In ogni caso, la situazione è molto grave. Giusto per saperlo, bonificare la Sardegna richiede, da una stima approssimata per difetto di Confindustria nel 2016, almeno 2 miliardi di euro. Che non sono pochi. E poi servono le professionalità, operai specializzati e tecnici. Ci sarebbe Igea spa, società in house della Regione, che ha come mission le bonifiche dei siti minerari, che interessano soprattutto Sulcis-Iglesiente e Guspinese. Peccato che solo di recente l’azienda sembra aver intrapreso la strada giusta dopo anni di disastri e cattive gestioni culminati con un’inchiesta giudiziaria clamorosa i cui esiti saranno definiti fra qualche tempo.

Tuttavia, Igea non è sufficiente. Le risorse messe a disposizione dall’amministrazione regionale finora non si sono dimostrate adeguate. E i lavori proseguono ovviamente a rilento.

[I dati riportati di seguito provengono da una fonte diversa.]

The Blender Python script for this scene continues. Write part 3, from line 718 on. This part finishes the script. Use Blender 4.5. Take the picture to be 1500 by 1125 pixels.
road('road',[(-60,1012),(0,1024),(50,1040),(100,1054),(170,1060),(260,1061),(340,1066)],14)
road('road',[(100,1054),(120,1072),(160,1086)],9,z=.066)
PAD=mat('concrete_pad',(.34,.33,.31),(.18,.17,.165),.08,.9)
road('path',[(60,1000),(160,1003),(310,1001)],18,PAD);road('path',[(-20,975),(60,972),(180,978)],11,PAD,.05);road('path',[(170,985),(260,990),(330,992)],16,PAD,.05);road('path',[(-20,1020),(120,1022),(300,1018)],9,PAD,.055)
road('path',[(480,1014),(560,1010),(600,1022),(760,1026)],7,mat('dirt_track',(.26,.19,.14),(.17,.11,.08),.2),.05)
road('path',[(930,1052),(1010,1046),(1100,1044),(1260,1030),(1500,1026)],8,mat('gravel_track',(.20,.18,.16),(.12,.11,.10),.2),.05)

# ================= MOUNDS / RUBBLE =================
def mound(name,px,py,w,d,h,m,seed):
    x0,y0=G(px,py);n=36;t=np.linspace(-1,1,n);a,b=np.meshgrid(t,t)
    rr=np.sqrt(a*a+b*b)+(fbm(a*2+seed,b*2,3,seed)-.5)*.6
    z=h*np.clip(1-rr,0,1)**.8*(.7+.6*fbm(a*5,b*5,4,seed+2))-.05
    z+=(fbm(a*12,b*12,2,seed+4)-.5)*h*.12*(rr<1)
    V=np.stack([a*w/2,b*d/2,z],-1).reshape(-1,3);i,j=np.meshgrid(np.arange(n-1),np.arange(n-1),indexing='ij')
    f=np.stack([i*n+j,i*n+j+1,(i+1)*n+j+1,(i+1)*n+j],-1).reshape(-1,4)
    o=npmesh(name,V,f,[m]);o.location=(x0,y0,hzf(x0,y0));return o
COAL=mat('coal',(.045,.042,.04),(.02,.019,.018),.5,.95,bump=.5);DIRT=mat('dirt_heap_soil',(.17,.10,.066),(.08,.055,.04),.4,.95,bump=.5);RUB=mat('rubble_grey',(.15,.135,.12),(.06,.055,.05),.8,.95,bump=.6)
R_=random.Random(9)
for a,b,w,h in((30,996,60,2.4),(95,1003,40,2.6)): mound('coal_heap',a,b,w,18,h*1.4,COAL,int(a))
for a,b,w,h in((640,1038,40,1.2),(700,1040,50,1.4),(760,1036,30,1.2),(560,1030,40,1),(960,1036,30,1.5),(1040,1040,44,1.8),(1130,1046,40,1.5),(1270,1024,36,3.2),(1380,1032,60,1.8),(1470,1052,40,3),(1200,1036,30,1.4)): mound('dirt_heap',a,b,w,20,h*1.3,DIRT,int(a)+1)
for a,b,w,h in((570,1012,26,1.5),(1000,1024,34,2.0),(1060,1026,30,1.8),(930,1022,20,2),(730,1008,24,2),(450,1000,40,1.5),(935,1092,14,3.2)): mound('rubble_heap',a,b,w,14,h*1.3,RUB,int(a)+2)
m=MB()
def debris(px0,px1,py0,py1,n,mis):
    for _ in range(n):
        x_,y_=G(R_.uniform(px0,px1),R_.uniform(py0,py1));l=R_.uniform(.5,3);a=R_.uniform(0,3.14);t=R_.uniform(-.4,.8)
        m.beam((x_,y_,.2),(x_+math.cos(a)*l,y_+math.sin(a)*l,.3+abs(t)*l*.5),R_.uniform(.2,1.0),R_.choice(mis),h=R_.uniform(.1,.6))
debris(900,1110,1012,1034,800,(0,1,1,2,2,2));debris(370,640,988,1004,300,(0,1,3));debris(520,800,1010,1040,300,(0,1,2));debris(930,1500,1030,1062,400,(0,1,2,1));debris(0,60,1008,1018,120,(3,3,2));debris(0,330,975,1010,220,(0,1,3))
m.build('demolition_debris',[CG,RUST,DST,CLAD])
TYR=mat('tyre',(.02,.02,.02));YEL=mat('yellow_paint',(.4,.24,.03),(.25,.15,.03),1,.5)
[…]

Una per tutte: il rio Irvi, che sfocia sulla spiaggia di Piscinas, da anni è rosso per la presenza di arsenico, cadmio, piombo e zinco. Il colore lo si vede dal satellite eppure nessuno ha mai ritenuto si trattasse di una urgenza. Per il Comune di Arbus basta un cartello con su scritto che l’arenile è fruibile e che il rischio sanitario lo si corre con un’esposizione di almeno 60 giorni. Tradotto: i turisti sono salvi (nessuno trascorre due mesi in vacanza) i residenti un po’ meno (è la spiaggia più vicina al paese). Succede anche questo nella Sardegna che molti continuano a pensare incontaminata e che in diversi suoi angoli non lo è affatto.